Kundra's savings plan takes shape

The Obama administration inherited $71 billion worth of annual IT spending from the previous administration, and Vivek Kundra, the government’s chief information officer, will now take his whack at making that money count and holding agencies that spend it more accountable.

The Obama administration inherited $71 billion worth of annual information technology spending from the previous administration, and Vivek Kundra, the government’s new chief information officer, says he plans to maximize the value of that investment and hold agencies more accountable for how they spend the money.

“How do we rationalize those investments and ensure that those investments actually produce the dividends we’re looking for?” Kundra said in a recent speech. Those dividends include finishing projects on time and within budget, he added.

If the investments don’t produce results, he said, “then we’re willing to make the tough choices around either stopping those projects or moving capital to where it’s most effective.”

Kundra has spoken on the topic at Senate panels, industry group meetings and other venues.

It’s no secret that the government needs to improve management of its IT investments. Delays, duplicate systems and massive project cost overruns have fueled a steady chorus of calls to trim the federal IT fat.

To begin trimming, Kundra wants to improve the government’s ability to monitor IT investments and define requirements for IT systems. He recently told a Senate subcommittee that the government will be frequently checking agencies' investments.

“Doing it on an annual basis is not going to be good enough, because by the time you find out, the requirements have increased or the budget is out of control,” said Kundra, who is also the administrator of the Office of Management and Budget’s Office of E-Government and Information Technology.
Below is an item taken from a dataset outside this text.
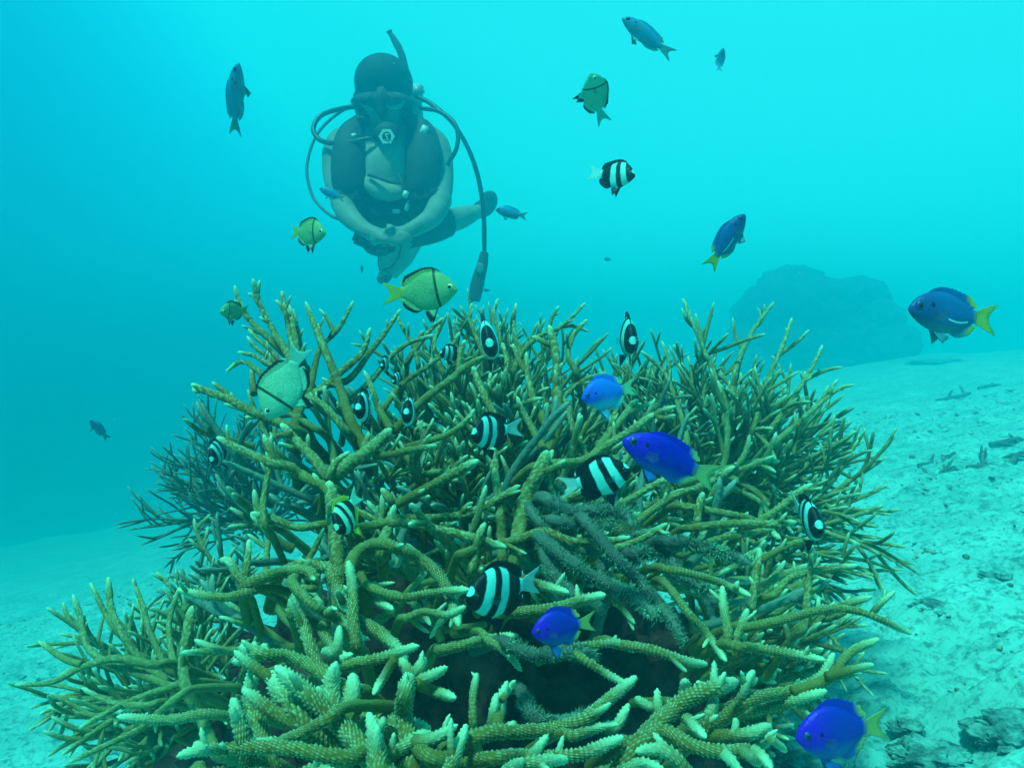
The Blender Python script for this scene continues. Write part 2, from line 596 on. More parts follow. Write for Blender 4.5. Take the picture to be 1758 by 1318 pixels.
for k_ in range(120):
    px_, py_ = rng_.uniform(430, 1250), rng_.uniform(760, 1120)
    d_ = float(np.interp(py_, *DEPTH)) + rng_.uniform(0.12, 0.30)
    if 760 < px_ < 1130 and py_ > 1060: continue
    side = (px_ - 800) / (800 if px_ < 800 else 420)
    frond(c_fill, rng_, np.array(at(px_, py_, d_)), np.array([side + rng_.normal(0, 0.55), -0.15 + rng_.normal(0, 0.4), 0.45 + rng_.normal(0, 0.35)]),
          rng_.uniform(0.08, 0.16), rng_.uniform(0.0038, 0.0056), CM['thin'] if rng_.rand() < 0.55 else CM['back'], twigs=2, up=0.1, bend=0.3)

for k_ in range(26):
    px_, py_ = rng_.uniform(345, 450), rng_.uniform(970, 1090)
    frond(c_fill, rng_, np.array(at(px_, py_, rng_.uniform(0.95, 1.15))), np.array([-0.8 + rng_.normal(0, 0.4), rng_.normal(0, 0.4), 0.35 + rng_.normal(0, 0.3)]),
          rng_.uniform(0.07, 0.12), rng_.uniform(0.0030, 0.0040), CM['thin'] if rng_.rand() < 0.5 else CM['back'], twigs=3, up=0.1, bend=0.3)

c_left = colony('tall staghorn coral with antler forks at the left of the thicket', at(560, 980, 0.72))
trace(c_left, CM['front'], """
0 15 15 585,1060 578,960 572,880 565,826
0 16 13 565,830 600,795 635,772 672,736
+ 0 13 6 632,775 605,730 583,665 560,605 540,560 525,518
+ 0 9 5 560,608 552,590 545,556
+ 0 10 7 673,740 683,733 724,689 778,648 792,634 830,614 866,612
+ 0 7 5 788,640 790,605 799,583
+ 0 9 5 672,738 650,700 636,660 625,636
+ 0 9 7 640,782 665,781 697,774 751,764
+ 0 8 5 697,768 765,747 799,723 815,702
0 13 9 564,822 545,795 509,756 482,727
+ 0 7 5 500,745 478,748 452,760
+ 0 7 6 520,762 500,768 478,760
0 13 8 560,836 519,816 496,802 468,795 420,775 372,750
+ 0 9 5 480,797 462,770 452,745
0 9 6 567,812 578,792 600,775
0.02 14 6 500,760 507,728 517,696 559,662 590,634 622,605 636,562
+ 0.02 8 5 560,661 600,650 637,602 661,571 688,530
+ 0.02 8 4 528,690 545,610 559,587 582,563 607,516
+ 0.02 6 3 575,572 560,545 548,530
0.02 12 6 508,700 499,620 470,570 445,520 434,478
+ 0.02 6 4 452,535 436,510 426,503
+ 0.02 6 3 440,510 444,492 446,480
0.02 9 5 480,600 452,572 425,545 410,515 403,490
+ 0.02 6 3 430,550 415,535 402,515
0.0 9 5 505,615 497,570 489,530 484,500
+ 0.0 5 3 490,540 480,522 472,515
0.0 8 5 512,610 505,570 500,540 496,522
0.03 8 5 520,620 513,580 507,548 503,530
0.0 8 5 488,628 455,592 440,580 426,564
0.01 8 5 490,635 462,612 440,598 424,577
0.0 8 5 480,638 455,622 435,610 408,604
0.0 9 5 478,680 455,650 430,626 410,622 388,638
+ 0.0 8 6 436,676 433,650 434,628
0.0 13 7 500,735 470,722 430,706 395,686 360,674 328,659
+ 0.0 7 5 402,688 385,672 364,656
+ 0.0 6 4 350,669 335,672 330,664
0.04 9 6 566,845 620,880 655,895 690,905
0.02 8 5 455,900 452,860 462,800 458,775
0.06 10 7 555,900 510,905 470,890 430,880
0.0 10 6 590,735 560,700 535,685 500,690
0.04 9 6 540,735 500,712 460,715 420,716
0.05 8 5 600,690 640,650 672,612 700,590 745,575
0.05 8 5 700,620 720,590 745,560 762,545
0.05 8 5 660,700 690,660 735,628 770,598 790,570
""")
c_tall = colony('upright staghorn coral with a tall straight column at the centre', at(930, 950, 0.8))
trace(c_tall, CM['front'], """
0 17 15 885,960 893,900 905,850 925,810 940,775
+ 0 14 9 938,785 955,730 957,660 953,600 942,558
+ -0.01 7 5 953,596 935,588 914,577
+ 0 10 6 937,778 915,738 897,705 887,680
+ 0 10 6 945,745 925,705 911,670 905,630 904,604
+ 0 7 5 903,640 890,615 880,590
0 11 7 870,760 850,715 835,685 820,652 812,630
+ 0 7 6 852,728 885,700 905,690 931,683
+ 0 7 5 834,684 848,672 858,660
0.03 9 6 868,790 858,720 864,660 870,620 862,588
0.03 8 6 850,800 848,745 838,700 842,640
0 12 8 925,800 960,796 1000,791 1038,767 1092,733 1122,710
+ 0 8 5 1092,733 1112,712 1124,684
+ 0 8 6 1110,718 1130,708 1160,697
+ 0 6 4 1120,712 1140,718 1160,712
0 10 7 950,855 941,830 939,802 949,772
0.02 12 9 862,960 860,894 850,812 845,765
0.02 8 5 950,700 985,665 1010,650 1040,640
0.05 8 5 990,640 975,610 985,575 1008,548
0.05 8 4 880,640 900,600 930,575 965,560 1005,520
+ 0.05 5 3 965,560 985,560 1012,570
+ 0.05 5 3 940,570 948,545 960,525
0.06 7 4 905,640 890,600 882,560 886,520
0.06 7 4 862,600 856,570 848,540 855,512
0.06 7 4 830,610 815,570 806,545 810,520
0.04 8 5 1010,790 985,740 975,700 962,676
0.04 8 5 1040,770 1052,720 1060,690 1052,660
0.02 9 6 1000,850 1050,820 1090,770 1130,745
0.06 7 4 760,640 745,600 750,570 762,545
0.06 7 4 720,640 712,600 690,560 680,540
""")
c_core = colony('tangled knobbly staghorn branches with pale tips across the thicket\'s middle', at(720, 980, 0.65))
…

He said agencies should do a better job of clearly defining what they want upfront so a contract’s costs could be set from the beginning.

“There are cases where you need cost-plus contracts, but if we know what the requirements are upfront, we should be able to award fixed-price contracts,” Kundra said. For some of the investments that go south, “one of the reasons is you end up with 400-plus change orders.”
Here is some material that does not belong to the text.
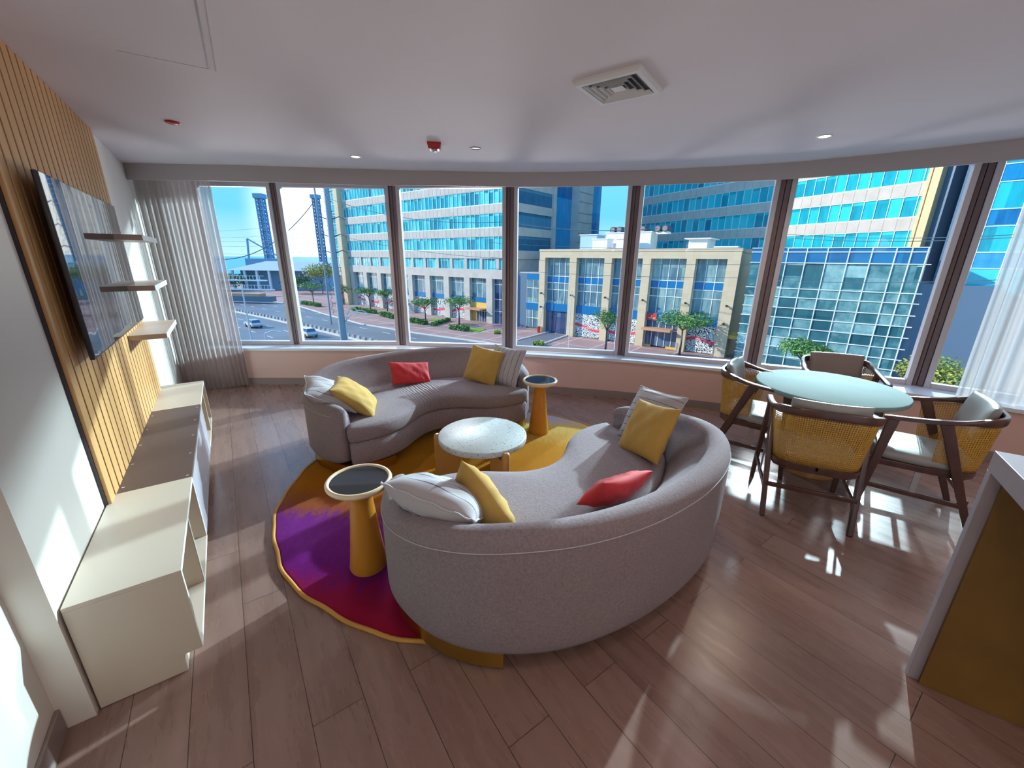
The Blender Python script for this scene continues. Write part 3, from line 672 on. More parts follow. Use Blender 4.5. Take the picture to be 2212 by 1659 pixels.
pillow('mustard_cushion', .185, .185, .070, M['yellow'], NEAR, (-.63, .47, .595), (.82, -.22, .50), (-.4, .1, .9), 'mustard cushion in front of the striped one at the right of the foreground sofa', G2, 8, seed=9)
pillow('striped_cushion', .195, .195, .070, M['stripe'], NEAR, (-.79, .37, .615), (.80, -.10, .52), (-.5, .1, .9), 'pinstriped cushion at the right end of the foreground sofa behind a mustard one', G1, 96, True, 10)

# ---- small tables
def side_table(x, y, z, label):
    o = tag(empty('pedestal_side_table', (x, y, z)), label, 'side table', 'small conical side tables')
    f = MB(); f.lathe([(.001, 0), (.096, 0), (.099, .012), (.094, .05), (.082, .16), (.070, .28), (.061, .38), (.058, .42), (.060, .445), (.075, .462), (.105, .480), (.138, .500)], 56); f.build('pedestal', M['ochre'], o, smooth=True, autos=50)
    f = MB(); f.lathe([(.137, .499), (.155, .510), (.164, .522), (.165, .533), (.160, .540), (.150, .541), (.144, .537), (.143, .530), (.138, .502)], 64, cap=False); f.build('tray_rim', M['cream'], o, smooth=True)
    f = MB(); f.lathe([(.001, .525), (.1435, .525), (.1435, .533), (.001, .533)], 64, cap=False); f.build('glass_top', M['darkglass'], o)
side_table(-.787, 1.825, RZ, 'small conical ochre side table left of the foreground sofa, on the purple of the rug')
side_table(.266, 3.64, RZ, 'small conical ochre side table by the right arm of the window sofa')
ct = tag(empty('round_coffee_table', (-.22, 2.787, RZ)), 'round coffee table with pale terrazzo top and chunky tan legs in mid rug', 'coffee table')
f = MB(); f.lathe([(.001, .318), (.322, .318), (.332, .324), (.335, .334), (.335, .352), (.332, .360), (.324, .3645), (.001, .3645)], 96, cap=False); f.build('table_top', M['terrazzo'], ct, smooth=True, autos=35)
f = MB(); f.lathe([(.001, .292), (.275, .292), (.278, .3175), (.001, .3175)], 64, cap=False); f.build('apron', M['tanwood'], ct, autos=40)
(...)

In addition, Kundra said it’s important to hold government officials and industry responsible for poor performance. Contractors that charge the government without providing value won’t get further business, he said. The government will need to see the value that companies bring. “We can’t afford faceless accountability,” he said.

Industry isn’t afraid of oversight, said Phil Bond, president of trade association TechAmerica. He said his members, who include many leading federal IT contractors, welcome the scrutiny. However, he said his members emphasize the need for the government to be a good customer by telling them exactly what they want instead of issuing numerous contract modifications.

Kundra is not the first to take aim at the ever-expanding federal IT budgets. The Bush administration tried to improve management and transparency of IT systems. Karen Evans, Kundra’s predecessor, worked for years to put in place programs and watch lists to improve IT oversight.

David Powner, director of IT and management issues at the Government Accountability Office, said the big challenge for the new administration is getting hold of the $71 billion and putting in place the right governance to avoid the major problems the government has had with cost, schedule and delivery for IT projects

“We can go right down the list: Requirements definition is poor; we don’t manage risk well; we don’t oversee contractors well,” Powner said. However, he added, GAO knows where many of the trouble spots are, and can make the needed improvements as time rolls by.